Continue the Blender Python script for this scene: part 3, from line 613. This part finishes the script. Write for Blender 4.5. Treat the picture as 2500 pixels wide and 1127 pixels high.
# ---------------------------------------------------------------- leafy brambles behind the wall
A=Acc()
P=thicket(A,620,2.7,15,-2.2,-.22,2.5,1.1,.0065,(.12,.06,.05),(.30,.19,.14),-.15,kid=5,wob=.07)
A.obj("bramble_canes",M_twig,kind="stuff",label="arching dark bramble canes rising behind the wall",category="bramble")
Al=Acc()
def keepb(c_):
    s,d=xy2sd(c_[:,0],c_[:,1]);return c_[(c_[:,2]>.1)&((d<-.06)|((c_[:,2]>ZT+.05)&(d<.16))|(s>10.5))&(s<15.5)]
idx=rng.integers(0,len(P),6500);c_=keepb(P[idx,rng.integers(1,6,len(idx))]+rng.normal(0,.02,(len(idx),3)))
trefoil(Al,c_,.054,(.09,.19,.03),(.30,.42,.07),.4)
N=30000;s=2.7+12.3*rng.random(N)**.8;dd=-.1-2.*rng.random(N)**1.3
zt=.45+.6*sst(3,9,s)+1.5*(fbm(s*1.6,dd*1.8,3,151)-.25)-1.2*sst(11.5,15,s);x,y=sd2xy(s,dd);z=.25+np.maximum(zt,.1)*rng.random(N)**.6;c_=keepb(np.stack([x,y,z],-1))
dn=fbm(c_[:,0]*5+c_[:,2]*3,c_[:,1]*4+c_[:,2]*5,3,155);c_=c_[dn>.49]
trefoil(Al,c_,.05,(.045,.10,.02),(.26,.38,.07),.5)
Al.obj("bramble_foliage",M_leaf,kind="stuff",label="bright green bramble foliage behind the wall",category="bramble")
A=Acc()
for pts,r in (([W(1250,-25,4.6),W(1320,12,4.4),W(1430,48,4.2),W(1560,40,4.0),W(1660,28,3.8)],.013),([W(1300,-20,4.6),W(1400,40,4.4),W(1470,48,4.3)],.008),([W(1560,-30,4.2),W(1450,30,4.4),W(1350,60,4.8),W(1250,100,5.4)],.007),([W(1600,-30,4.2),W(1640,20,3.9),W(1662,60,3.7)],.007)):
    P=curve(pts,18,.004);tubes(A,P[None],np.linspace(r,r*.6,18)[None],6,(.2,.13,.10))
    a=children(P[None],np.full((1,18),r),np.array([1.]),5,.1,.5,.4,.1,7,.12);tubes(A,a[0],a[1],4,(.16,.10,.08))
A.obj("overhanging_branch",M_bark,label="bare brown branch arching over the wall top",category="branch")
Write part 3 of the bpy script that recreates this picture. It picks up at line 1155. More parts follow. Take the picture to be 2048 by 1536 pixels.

=== GIVEN PROBLEM ===
Find the lines above that contain the word "part" and collect them.

=== EXERCISE SOLUTION ===
Continue the Blender Python script for this scene: part 3, from line 613. This part finishes the script. Write for Blender 4.5. Treat the picture as 2500 pixels wide and 1127 pixels high.
Write part 3 of the bpy script that recreates this picture. It picks up at line 1155. More parts follow. Take the picture to be 2048 by 1536 pixels.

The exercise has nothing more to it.